2007 FXT: Went from old saggy springs on 2" ADF to these springs with no ADF lift and am liking it
- Car specs -
2007 Forester XT Limited Auto
Struts - KYB Excel-G with low miles
Tires - Yokohama Geolander M/T G003, 225/65r17, under 300 miles so 17/32" tread depth, @ 25 psi
Added vehicle weight - ~200 lbs including Apex 5500lb winch w/ big winch plate, roof basket with spare wheel and hand tools, Pelican case with ~80 lbs of stuff in it, subwoofer, air compressor, another air compressor and battery jumper.
- Lift height -
Before installing the Rallitek springs, I measured my sag/droop at 6" front, 5" rear. I expected the new springs to lift me an inch but it actually lifted me about 2" front and rear. My OEM springs had 198k miles and 17 years on them so they were worn out it seems.
- Ground Clearance -
I measured at several locations on the car before and after but wasn't perfect with my methods. Reminder: I removed the 2" ADF strut-top spacers and added the Rallitek 1" lift springs.
Rear diff (no skid) went from 11.8" to 12.0".
Grimmspeed downpipe and Invidia catback measurements stayed about the same somehow, maybe cuz human error, which was 11.6" at the muffler, 10.2" at the midpipe resonator, and 10.3" at the cat in the downpipe. It's going to continue getting hit as I offroad, sadly. I want to find an OEM catback or get a custom one made with ground clearance in mind.

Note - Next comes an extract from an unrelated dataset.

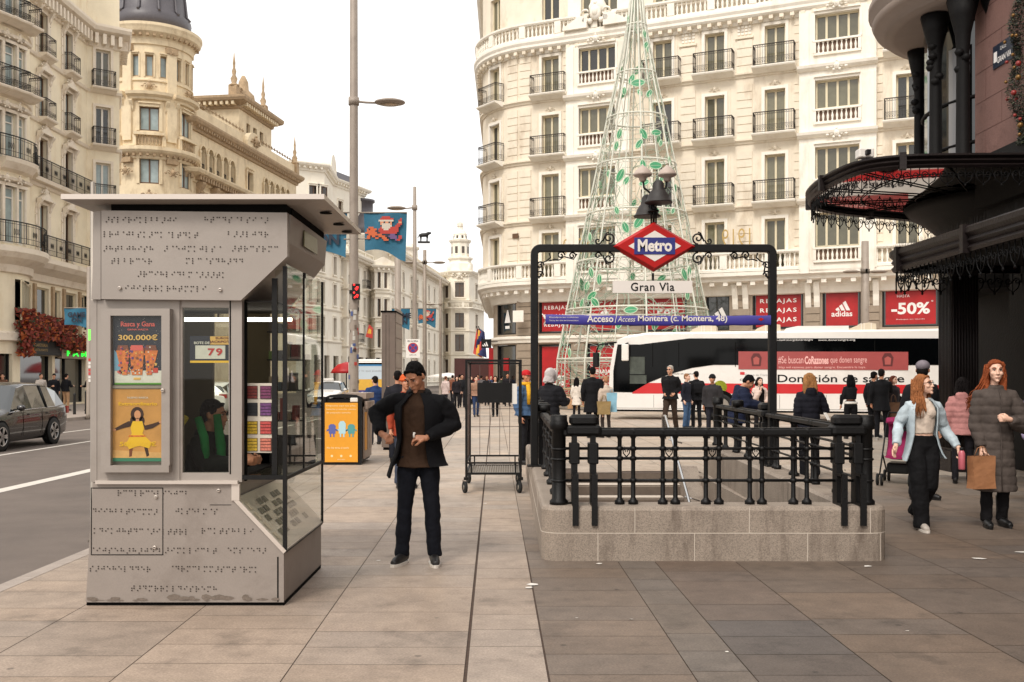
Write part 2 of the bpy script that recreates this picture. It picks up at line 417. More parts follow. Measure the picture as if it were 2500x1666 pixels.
def balustrade(mb, P, u0, u1, z, mt, h=1.0, ped=2.6, w=0.0, seg_solid=False):
    mould(mb, P, u0, u1, [(w - .14, z), (w + .14, z), (w + .14, z + .14), (w + .1, z + .18), (w - .14, z + .18)], mt)
    mould(mb, P, u0, u1, [(w - .16, z + h - .18), (w + .12, z + h - .18), (w + .18, z + h - .1), (w + .18, z + h), (w - .16, z + h)], mt)
    n = max(1, round((u1 - u0) / ped))
    for i in range(n + 1):
        u = u0 + (u1 - u0) * i / n; u = min(max(u, u0 + .2), u1 - .2)
        fbox(mb, P, u, .2, z + .18, z + h - .18, w - .13, w + .15, mt)
        if i < n: balusters(mb, P, u + .22, u0 + (u1 - u0) * (i + 1) / n - .22, z + .18, mt, h=h - .36, w=w)
def cartouche(mb, M, s, mt, rr):                     # carved shield with scrolls, in relief
    mb.sph((0, -.06 * s, 0), (.22 * s, .12 * s, .28 * s), mt, 8, 6, M)
    mb.sph((0, -.14 * s, .02 * s), (.12 * s, .08 * s, .17 * s), mt, 8, 6, M)
    for sx in (-1, 1):
        pts = []
        for k in range(11):
            a = k / 10 * 2.0 * pi; r = .19 * s * (1 - k / 13)
            pts.append((sx * (.36 * s + r * cos(a)), -.05 * s, -.02 * s + r * sin(a)))
        mb.tube(pts, .045 * s, mt, 5, M is None)if False else None
        mb.grid([[M @ (Vector(p) + Vector((0, cos(q) * .05 * s, sin(q) * .045 * s))) for q in (0, 1.57, 3.14, 4.71)] for p in pts], mt, closed=True)
        mb.sph((sx * .62 * s, -.04 * s, -.1 * s), (.14 * s, .07 * s, .08 * s), mt, 6, 4, M)
        mb.sph((sx * .2 * s, -.06 * s, -.27 * s), (.1 * s, .07 * s, .1 * s), mt, 6, 4, M)
    mb.sph((0, -.08 * s, .32 * s), (.1 * s, .08 * s, .09 * s), mt, 6, 4, M)
def bracket(mb, M, s, mt, h=.5, w=.2, out=.4):           # scrolled console
    prof = [(0, 0), (-out, 0), (-out, -.12 * h), (-out * .8, -.3 * h), (-out * .45, -.55 * h), (-out * .35, -.8 * h), (-out * .12, -h), (0, -h)]
    mb.prism([(a, b) for a, b in prof], -w / 2 * s, w / 2 * s, mt, ax='x', M=M @ Matrix(((1, 0, 0, 0), (0, 1, 0, 0), (0, 0, 1, 0), (0, 0, 0, 1))))
# glass of house windows: dark room, pale curtain on some, mirror of the bright street
def win_glass(name, col, rnd=.35): return mat(name, col, .08, var=.25, scale=1.5, rnd=rnd, spec=.6, coat=.3)
M_glass_c = win_glass('curtain_glass', (104, 100, 80), .35)
M_glass_d = win_glass('dark_glass', (46, 46, 42), .5)
M_glass_b = win_glass('sky_glass', (150, 165, 165), .15)
M_frame = mat('cream_window_frame', (214, 202, 172), .6)
M_brown = mat('brown_window_frame', (98, 72, 52), .6)
M_whitef = mat('white_window_frame', (222, 216, 205), .6)
WIN = {}
def window(w, h, kind='french', glassm=None, framem=None, parent=None, M=None, d=.3):
    key = (round(w, 2), round(h, 2), kind, glassm.name, framem.name)
    if key not in WIN:
        mb = MB(); f = .09; y0 = d - .05; y1 = d + .03
        mb.box(-w / 2, -w / 2 + f, y0, y1, 0, h, framem); mb.box(w / 2 - f, w / 2, y0, y1, 0, h, framem)
        mb.box(-w / 2 + f, w / 2 - f, y0, y1, h - f, h, framem); mb.box(-w / 2 + f, w / 2 - f, y0, y1, 0, f * 1.4, framem)
        nl = {'french': 2, 'quad': 4, 'plain': 1, 'shop': 1}[kind]
        for i in range(1, nl):
            x = -w / 2 + w * i / nl; mb.box(x - .055, x + .055, y0 - .01, y1, f, h - f, framem)
        if kind == 'french' and h > 2.2: mb.box(-w / 2 + f, w / 2 - f, y0 - .005, y1, h * .80, h * .80 + .06, framem) if w > 1.3 else None
        m1 = mb.mesh('window')
        g = MB(); g.poly([(-w / 2, d, 0), (w / 2, d, 0), (w / 2, d, h), (-w / 2, d, h)], glassm); m2 = g.mesh('pane')
        WIN[key] = (m1, m2)
    m1, m2 = WIN[key]
    o = bpy.data.objects.new('window', m1); COL.objects.link(o); o.parent = parent; o.matrix_local = M
    p = bpy.data.objects.new('pane', m2); COL.objects.link(p); p.parent = o
    return o
RAIL = {}
M_riron = mat('balcony_iron', (46, 38, 34), .6, var=.2)
def balcony_mesh(w, dep, h, stone, slab=True, belly=0.0):
    key = (w, dep, h, stone.name, slab)
    if key in RAIL: return RAIL[key]
    mb = MB()
    if slab:
        mb.prism([(0, -.30), (-.35 * dep, -.30), (-.8 * dep, -.17), (-dep - .06, -.12), (-dep - .1, -.05), (-dep - .1, 0), (0, 0)], -w / 2 - .08, w / 2 + .08, stone, ax='x')
    sm = mb.mesh('balcony_slab') if slab else None
    r = MB()
    def seg(p, q):
        p, q = Vector(p), Vector(q); L = (q - p).length; n = max(2, round(L / .125))
        for z, t in ((h, .024), (h - .13, .010), (.28 * h + .1, .01), (.06, .014)):
            a, b = p.copy(), q.copy(); a.z = b.z = z; r.tube([a, b], t, M_riron, 4)
        for i in range(n + 1):
            c = p.lerp(q, i / n); r.tube([(c.x, c.y, 0.05), (c.x, c.y, h)], .0075 if i % n else .016, M_riron, 4)
            if i < n:                     # scroll rings low down and a finial row up high
                m = p.lerp(q, (i + .5) / n); dx = (q - p).normalized()
                for (zc, rr) in ((.14 * h + .05, .055), (.28 * h + .02, .04), (h - .066, .045)):
                    pts = [m + dx * (rr * cos(a)) + Vector((0, 0, zc + rr * sin(a))) for a in [2 * pi * k / 7 for k in range(8)]]
                    r.tube(pts, .007, M_riron, 3, caps=False)
    seg((-w / 2, -dep, 0), (w / 2, -dep, 0)); seg((-w / 2, -dep, 0), (-w / 2, 0, 0)); seg((w / 2, -dep, 0), (w / 2, 0, 0))
    RAIL[key] = (sm, r.mesh('railing')); return RAIL[key]
def balcony(w, dep, h, stone, parent, M):
    sm, rm = balcony_mesh(w, dep, h, stone)
    s = bpy.data.objects.new('balcony', sm); COL.objects.link(s); s.parent = parent; s.matrix_local = M
    r = bpy.data.objects.new('railing', rm); COL.objects.link(r); r.parent = s
def surround(mb, P, u, hw, z0, z1, mt, t=.16, w=.05, sill=True, keystone=True):
    fbox(mb, P, u - hw - t / 2, t / 2, z0, z1 + t, -.02, w, mt); fbox(mb, P, u + hw + t / 2, t / 2, z0, z1 + t, -.02, w, mt)
    fbox(mb, P, u, hw - .001, z1 + .001, z1 + t, -.02, w - .003, mt)
    fbox(mb, P, u, hw + t * .4, z1 + t + .002, z1 + t + .09, -.02, w + .1, mt) if keystone else None
def quoins(mb, P, u, hw, z0, z1, mt, h=.42, gap=.045, w=.05):
    n = int((z1 - z0) / h)
    for i in range(n):
        a = z0 + (z1 - z0) * i / n; fbox(mb, P, u, hw, a + gap / 2, a + (z1 - z0) / n - gap / 2, -.02, w, mt)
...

My camera that is stuck to the bottom of the AT pan seems to have gained 0.5" of lift, now at 10.5".
Primitive front skid plate went from 9.8" to 10.2" at the lowest point. Sorry, no oil pan measurements for you.
- Ride Quality / On-road Performance -
Still soft enough for me to daily it with the family, but noticeably firmer than my worn out OEM springs, as expected. My sway bars are deleted and these springs eliminated a lot of the resulting increased body-roll. Cornering was one big benefit I was looking forward to.
- Off-road Performance -
I barely have 40 miles / 2 hours back-roading with these, but I'm loving the increased firmness. I hit a bit of a jump that I've hit several times before and it handled it much better. I think I can actually catch air and land without worrying about bottoming out super hard.
My alignment was bad at the time, not due to the springs, so I shouldn't judge the way it wandered when I was hitting washboards on the gravel road. It was wandering on the highway, too, with a bunch of toe-in. Still, I was hammering the road pretty hard, drifting a bit in some of the faster corners and slamming big potholes that form in mountain backroads of the Rocky Mountains, and the springs handled it great.
- Cargo Capacity -
I can actually carry stuff in and on my car now without worrying about a big loss of ground clearance or performance. A big upgrade for me that I was looking forward to.
- Installation -
I did it myself with the Harbor Freight spring compressor tool. One tricky part is getting the tool off the rear springs once mounted to the strut. There isn't enough space to get the tool off, so you have to remove the 2 arms of the tool to free it and you might scrape the blue Rallitek coating on the springs (sad face). I had to compress 4 rungs for the rears. For the fronts, only had to do 3 rungs and didn't have to disassemble the spring-compressor tool to free it. The tool says not to torque it past 15 ft/lb, but I had it all oiled up and still needed over 50 ft/lb to compressed the springs far enough to mount on the struts. The tool is kind of a pile but it worked and I didn't die (the safety loop thing they provide doesn't actually fit onto it so it's kinda sketchy to use).
- Camber / Alignment -
I have front and rear camber bolts. All 4 were set to their maximum negative (lowest?) camber. I took the car to the local Subaru dealer to get it aligned. Here were the results:
Camber front: -0.2° | -0.9° after -0.3° | -0.3°
Camber rear: +0.4° | -0.1° after +0.4° | -0.1°
I forgot to tell them I added rear camber bolts. I might play with the left rear since it's +0.4°.
Toe Front: +0.96° | +1.49° after +0.01° | +0.02°
Toe Rear: +0.07° | -0.42° after +0.02° | -0.05°
Steer Ahead: -0.27° after 0.00°
Thrust angle: +0.24° after +0.03°
- Thoughts about adding strut-top spacers to go higher -
If you have good OEM axles, especially with those extended-travel boots, you could probably add 1" in front and 1.5" in the back. I don't think my current axles can handle it, which are old OEM rears and new Napa fronts. Eventually I will do subframe spacers front and rear and put my 2" ADF strut-top spacers back on. I've already dumped $14k into this rig, what's another $1k (or $60 in hockey pucks)?
- Concerns or issues thus far -
The only thing that kinda concerns me is how hard it clunks when the rears top-out, like when going over speed bumps quickly. I'm not sure why that happens and need to research it still.
Sorry for the novel. Hope you enjoyed it.